Bradford’s fable is an early example of “Eurothink”—a grotesque, arrogant, self-serving lie. For Europeans, people who were neither Christian nor white—no matter how much they helped—were undeserving of recognition. The heroic scenario has no room for them. Bradford’s spin has his Pilgrims inviting Native Americans to celebrate the victory over famine so Pilgrims and Wampanoug friends sit down to bread, turkey and other treats. Since the colonists classified their dark-skinned, “infidel” neighbors as inferiors, if present at all, most likely they were asked to bring and serve and not share the food.

As the English pursued their economic goals in the 1620s, they increasingly turned to outright aggression against their Native American neighbors and hosts.
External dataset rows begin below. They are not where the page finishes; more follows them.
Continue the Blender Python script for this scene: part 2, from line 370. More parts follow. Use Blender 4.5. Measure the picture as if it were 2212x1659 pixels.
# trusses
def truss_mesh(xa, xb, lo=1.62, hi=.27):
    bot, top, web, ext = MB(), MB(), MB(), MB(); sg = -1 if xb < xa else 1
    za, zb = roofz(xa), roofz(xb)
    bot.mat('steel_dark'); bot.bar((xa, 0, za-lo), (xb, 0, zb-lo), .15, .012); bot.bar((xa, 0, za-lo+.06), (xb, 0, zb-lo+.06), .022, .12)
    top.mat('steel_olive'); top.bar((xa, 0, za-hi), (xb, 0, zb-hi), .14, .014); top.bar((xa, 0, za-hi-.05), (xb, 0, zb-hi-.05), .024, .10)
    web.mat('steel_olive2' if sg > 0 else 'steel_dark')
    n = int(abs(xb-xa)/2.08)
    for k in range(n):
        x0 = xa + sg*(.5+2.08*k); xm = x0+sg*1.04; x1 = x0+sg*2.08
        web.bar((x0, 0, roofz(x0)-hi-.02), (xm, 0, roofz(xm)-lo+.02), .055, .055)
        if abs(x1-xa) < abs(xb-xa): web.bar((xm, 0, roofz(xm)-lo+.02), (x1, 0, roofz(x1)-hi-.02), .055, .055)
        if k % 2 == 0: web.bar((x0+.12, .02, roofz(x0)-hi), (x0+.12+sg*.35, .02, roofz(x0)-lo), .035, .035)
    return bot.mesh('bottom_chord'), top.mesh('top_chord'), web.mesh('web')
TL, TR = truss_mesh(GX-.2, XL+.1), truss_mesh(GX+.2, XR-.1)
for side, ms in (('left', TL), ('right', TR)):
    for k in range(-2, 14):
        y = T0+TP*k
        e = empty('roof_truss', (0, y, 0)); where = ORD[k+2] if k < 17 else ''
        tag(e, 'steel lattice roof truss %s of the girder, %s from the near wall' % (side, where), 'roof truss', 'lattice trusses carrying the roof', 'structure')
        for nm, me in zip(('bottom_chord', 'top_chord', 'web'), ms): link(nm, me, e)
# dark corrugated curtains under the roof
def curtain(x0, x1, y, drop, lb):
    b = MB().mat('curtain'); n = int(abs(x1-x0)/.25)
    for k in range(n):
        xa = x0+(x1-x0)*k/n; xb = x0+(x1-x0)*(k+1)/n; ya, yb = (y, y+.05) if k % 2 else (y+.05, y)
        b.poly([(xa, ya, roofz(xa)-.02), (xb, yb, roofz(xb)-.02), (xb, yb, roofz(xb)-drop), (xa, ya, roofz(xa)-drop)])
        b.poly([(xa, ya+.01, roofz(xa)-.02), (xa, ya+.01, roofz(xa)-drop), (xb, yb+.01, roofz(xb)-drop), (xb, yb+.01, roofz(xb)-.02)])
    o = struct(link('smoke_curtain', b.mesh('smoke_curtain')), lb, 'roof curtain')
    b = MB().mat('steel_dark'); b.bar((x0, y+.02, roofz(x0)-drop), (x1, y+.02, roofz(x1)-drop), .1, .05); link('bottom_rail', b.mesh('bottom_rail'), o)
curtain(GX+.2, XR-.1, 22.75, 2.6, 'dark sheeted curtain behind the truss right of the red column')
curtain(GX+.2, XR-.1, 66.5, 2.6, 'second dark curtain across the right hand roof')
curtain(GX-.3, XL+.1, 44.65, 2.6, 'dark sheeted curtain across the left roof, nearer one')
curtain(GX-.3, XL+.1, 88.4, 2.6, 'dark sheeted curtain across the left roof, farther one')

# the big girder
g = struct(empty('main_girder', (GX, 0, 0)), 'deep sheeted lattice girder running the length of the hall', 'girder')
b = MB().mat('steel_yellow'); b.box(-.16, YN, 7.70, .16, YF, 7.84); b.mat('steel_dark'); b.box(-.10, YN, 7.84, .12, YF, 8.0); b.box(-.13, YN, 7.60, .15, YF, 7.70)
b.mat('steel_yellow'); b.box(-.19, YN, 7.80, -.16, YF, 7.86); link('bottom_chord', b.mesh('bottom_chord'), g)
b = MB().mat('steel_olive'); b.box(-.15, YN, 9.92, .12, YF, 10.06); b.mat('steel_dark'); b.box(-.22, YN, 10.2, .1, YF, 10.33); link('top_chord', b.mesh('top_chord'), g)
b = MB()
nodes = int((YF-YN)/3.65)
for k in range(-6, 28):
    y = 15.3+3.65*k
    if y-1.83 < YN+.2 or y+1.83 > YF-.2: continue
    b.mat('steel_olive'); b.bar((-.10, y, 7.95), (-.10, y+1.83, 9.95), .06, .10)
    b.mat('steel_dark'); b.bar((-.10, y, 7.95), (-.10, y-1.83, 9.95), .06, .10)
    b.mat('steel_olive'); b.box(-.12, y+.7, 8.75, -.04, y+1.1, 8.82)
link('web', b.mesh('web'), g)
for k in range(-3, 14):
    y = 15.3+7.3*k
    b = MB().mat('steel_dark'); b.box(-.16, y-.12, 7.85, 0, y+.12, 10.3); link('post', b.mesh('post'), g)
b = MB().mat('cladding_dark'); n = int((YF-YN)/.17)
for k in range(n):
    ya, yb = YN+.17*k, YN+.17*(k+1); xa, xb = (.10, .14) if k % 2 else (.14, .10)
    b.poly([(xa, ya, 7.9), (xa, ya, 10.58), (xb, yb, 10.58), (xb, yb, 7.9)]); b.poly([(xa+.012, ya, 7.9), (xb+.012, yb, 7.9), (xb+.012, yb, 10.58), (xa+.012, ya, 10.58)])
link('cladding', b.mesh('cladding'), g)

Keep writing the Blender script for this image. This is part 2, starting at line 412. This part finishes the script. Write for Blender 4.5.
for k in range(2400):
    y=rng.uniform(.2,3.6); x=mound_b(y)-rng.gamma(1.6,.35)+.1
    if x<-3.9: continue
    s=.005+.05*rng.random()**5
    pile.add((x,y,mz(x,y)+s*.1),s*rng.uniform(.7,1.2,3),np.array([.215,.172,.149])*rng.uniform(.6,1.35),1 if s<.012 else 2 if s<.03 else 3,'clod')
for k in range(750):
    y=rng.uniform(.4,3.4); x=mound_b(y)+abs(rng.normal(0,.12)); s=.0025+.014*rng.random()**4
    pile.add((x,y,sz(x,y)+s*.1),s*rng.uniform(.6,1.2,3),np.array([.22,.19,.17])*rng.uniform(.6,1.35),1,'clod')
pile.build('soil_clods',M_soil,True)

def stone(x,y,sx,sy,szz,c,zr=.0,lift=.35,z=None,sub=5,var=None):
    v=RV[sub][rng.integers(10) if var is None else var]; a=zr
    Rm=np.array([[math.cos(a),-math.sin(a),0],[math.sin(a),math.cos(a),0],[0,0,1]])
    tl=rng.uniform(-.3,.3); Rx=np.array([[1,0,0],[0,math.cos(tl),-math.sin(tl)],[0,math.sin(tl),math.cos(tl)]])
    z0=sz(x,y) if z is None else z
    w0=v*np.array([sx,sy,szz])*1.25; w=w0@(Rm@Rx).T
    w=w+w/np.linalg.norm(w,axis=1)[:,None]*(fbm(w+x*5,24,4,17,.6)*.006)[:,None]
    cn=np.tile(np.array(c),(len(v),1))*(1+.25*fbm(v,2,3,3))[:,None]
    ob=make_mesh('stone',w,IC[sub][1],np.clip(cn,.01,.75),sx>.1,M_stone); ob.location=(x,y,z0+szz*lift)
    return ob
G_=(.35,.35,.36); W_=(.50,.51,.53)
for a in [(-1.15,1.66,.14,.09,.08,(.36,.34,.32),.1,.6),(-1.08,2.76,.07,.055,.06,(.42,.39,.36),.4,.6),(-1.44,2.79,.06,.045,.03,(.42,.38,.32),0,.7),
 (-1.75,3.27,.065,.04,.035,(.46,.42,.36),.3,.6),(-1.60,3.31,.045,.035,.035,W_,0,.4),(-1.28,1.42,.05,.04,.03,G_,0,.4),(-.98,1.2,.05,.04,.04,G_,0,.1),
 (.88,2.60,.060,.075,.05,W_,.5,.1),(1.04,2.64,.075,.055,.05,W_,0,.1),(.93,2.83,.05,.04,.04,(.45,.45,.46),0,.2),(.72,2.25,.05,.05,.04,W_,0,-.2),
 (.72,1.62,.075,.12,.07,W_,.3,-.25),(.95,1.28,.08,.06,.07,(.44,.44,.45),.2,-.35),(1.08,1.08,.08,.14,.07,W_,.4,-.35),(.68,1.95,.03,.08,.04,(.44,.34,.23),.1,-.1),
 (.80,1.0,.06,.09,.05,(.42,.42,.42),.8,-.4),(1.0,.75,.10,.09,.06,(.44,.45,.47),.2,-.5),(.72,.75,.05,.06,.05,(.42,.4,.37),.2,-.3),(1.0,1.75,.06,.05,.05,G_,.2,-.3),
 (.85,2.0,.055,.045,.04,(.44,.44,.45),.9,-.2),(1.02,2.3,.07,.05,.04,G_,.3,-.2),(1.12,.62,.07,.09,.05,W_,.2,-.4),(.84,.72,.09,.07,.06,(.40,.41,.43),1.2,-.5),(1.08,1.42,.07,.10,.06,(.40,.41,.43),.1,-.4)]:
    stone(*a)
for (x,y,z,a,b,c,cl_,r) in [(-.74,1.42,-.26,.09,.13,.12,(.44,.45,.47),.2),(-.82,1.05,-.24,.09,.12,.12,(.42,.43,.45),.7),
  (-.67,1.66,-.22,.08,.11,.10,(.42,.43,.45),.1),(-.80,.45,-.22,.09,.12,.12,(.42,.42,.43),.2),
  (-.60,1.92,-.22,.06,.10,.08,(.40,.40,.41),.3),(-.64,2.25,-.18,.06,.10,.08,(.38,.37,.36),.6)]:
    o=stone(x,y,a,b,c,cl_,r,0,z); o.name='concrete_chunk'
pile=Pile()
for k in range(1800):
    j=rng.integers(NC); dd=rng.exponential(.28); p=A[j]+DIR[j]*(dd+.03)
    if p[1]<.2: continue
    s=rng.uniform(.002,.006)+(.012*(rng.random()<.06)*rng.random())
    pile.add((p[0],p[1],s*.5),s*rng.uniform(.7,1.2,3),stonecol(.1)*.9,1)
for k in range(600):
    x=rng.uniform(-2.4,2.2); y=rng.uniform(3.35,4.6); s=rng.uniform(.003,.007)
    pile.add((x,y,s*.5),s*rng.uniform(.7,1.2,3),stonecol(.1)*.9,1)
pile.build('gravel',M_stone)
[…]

Matters came to a head one night in 1637 when Governor Bradford, without provocation, dispatched his militia against his Pequot neighbors. Seeing themselves as devout Christians locked in mortal combat with infidels, the officers and soldiers made a systematic assault on a sleeping Pequot village. Bradford described the night of fire, pain and death:

It was a fearful sight to see them frying in the fire and the streams of blood quenching the same and horrible was the stink and stench thereof. But the victory seemed a sweet sacrifice and they [the militiamen] gave praise thereof to God.

Later, the colony’s most distinguished minister, Reverend Increase Mather, called on his congregation to give thanks to God “that on this day we have sent six hundred heathen souls to hell.” Mather and Bradford are still celebrated in school texts as colonial heroes. The 1993 edition of the authoritative Columbia Encyclopedia[ P. 351] states of Bradford, “He maintained friendly relations with the Native Americans.” The authoritative Dictionary of American History [P. 77] characterizes his rule: “He was a firm, determined man and an excellent leader; kept relations with the Indians on friendly terms; tolerant toward newcomers and new religions . . . .”

The views of Native Americans were not recorded, but can be imagined.

The Mayflower, renamed the Meijbloom (Dutch for Mayflower), made other notable voyages. In May 1657, it carried a crucial message to Amsterdam that their new South African colony needed supplies. Along costal Africa the ship became one of the first to carry enslaved Africans to the West Indies.

Those opposed to oppression and favoring democratic values in the Americas have little to celebrate in Thanksgiving Day. It stands as an affirmation of barbaric racial beliefs and actions that soon shaped the world’s most unrelenting genocide.

What is worth giving thanks to is the alliance between Native Americans and Africans that sprang forth to resist the English, Spanish and other foreign invaders. In 1619 20 Africans were unloaded in Jamestown, Virginia and traded for food and water. They were sent out to work in the colony’s tobacco fields as unpaid laborers. Enslaved together, Native Americans and African united to fight back, and often united in forming armed maroon colonies beyond the white settlements that dotted the coastline.

But above all, this alliance initiated an American tradition of resistance to tyranny, a demand for self-rule, and equality. These exciting ideas would appear centuries later written on a parchment writing in Philadelphia and celebrated on July 4, 1776.